D'autres acteurs de la société civile ont souligné également ce besoin éducatif sur le terrain. Directeur du centre des jeunes Makthar, le Tunisien Badis Belguith a évoqué « la révolution médiatique qui a suivi la révolte populaire, et nous avons été surpris de voir combien les jeunes ont été attirés par la production journalistique ». Il a donc créé un club du journalisme citoyen, en remarquant néanmoins que le « jeune Tunisien est incapable de lire l'information comme il se doit, et qu'il est donc facilement polarisé par les parties prenantes », dit-il. Le directeur a ainsi encouragé les exercices pratiques, comme le montage d'émissions radio avec des invités parlementaires et des politiques avant les élections tunisiennes.

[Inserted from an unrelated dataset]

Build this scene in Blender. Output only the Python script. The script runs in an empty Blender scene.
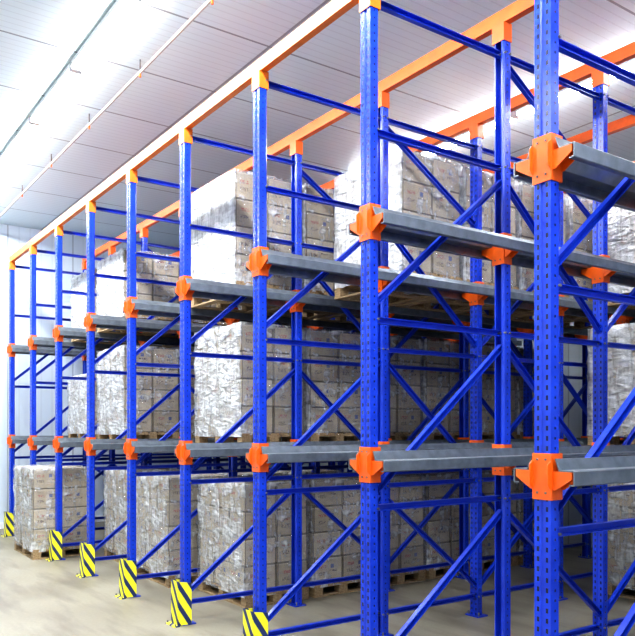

Une solution locale est préconisée à « l'ère post-vérité », déclare amèrement Gino Raïdy, vice-président de l'association March, fondée en 2011 et popularisée par un documentaire sur leur initiative de café de la paix à Tripoli. Cette nouvelle « ère » fait référence aux mensonges ouvertement assumés par l'administration Trump et décrit un processus général où l'opinion prévaut sur l'information. Dans un contexte régional où la plupart des grands médias sont détenus par des firmes ou des familles politiques, « ce qui était l'apanage du monde arabe s'est répandu dans le monde », constate Gino Raïdy.

Face à l'autorité

Toutefois, le maître mot des journalistes est l'action, en particulier pour les jeunes qui ont connu les révolutions. La reporter jordanienne Dana Gibreel fait partie de l'équipe de 7iber, dont le membre le plus âgé a 35 ans, se faisant ainsi porte-parole de la jeunesse : « Je sentais lorsque je couvrais les manifestations de 2011 que les jeunes étaient gênés, ils n'avaient pas l'habitude que l'on parle d'eux », confie-t-elle dans un atelier consacré à l'« Utilisation des médias pour interpeller les autorités ». Des autorités plus que réticentes à s'adresser à des jeunes, souvent traités par les médias traditionnels comme des vulgarisateurs.

Dans un entretien à L'OLJ, la jeune journaliste a évoqué d'ailleurs sa participation à l'initiative multilatérale Open Government Partnership, organisée en décembre 2016 à Paris. Cet événement veut promouvoir la transparence en instaurant un dialogue autorités politiques et ONG. Pour Dana Gibreel, il s'agissait surtout « de rencontrer l'ambassadeur de Jordanie pour lui relayer les problèmes des jeunes qui n'avaient pas trouvé de réponse, or dans un forum international, les officiels sont toujours cléments et ouverts à l'action ». Des propos réitérés dans son intervention et auxquels se sont joints les deux autres intervenants, dont Mohamed Hamuda, directeur de l'association libyenne H2O, en référence à l'eau, élément le plus transparent qui puisse exister.

Pour la transparence et la mise en relation entre le citoyen et le politique grâce aux médias, Aimane Cherragui a présenté un projet original : Nouabook. En référence à Facebook, il s'agit d'une plateforme en ligne sur laquelle plus de 55 parlementaires marocains sont inscrits et peuvent dialoguer directement avec les citoyens, même illettrés (grâce au système de vidéos). Une initiative qui met en relation, dans une vision optimiste de l'utilisation des médias, le local et les centres de décision.
Un forum organisé sur deux jours à l'Université Saint-Joseph et financé par l'Union européenne a discuté de la relation entretenue par la jeunesse des pays arabes avec les médias.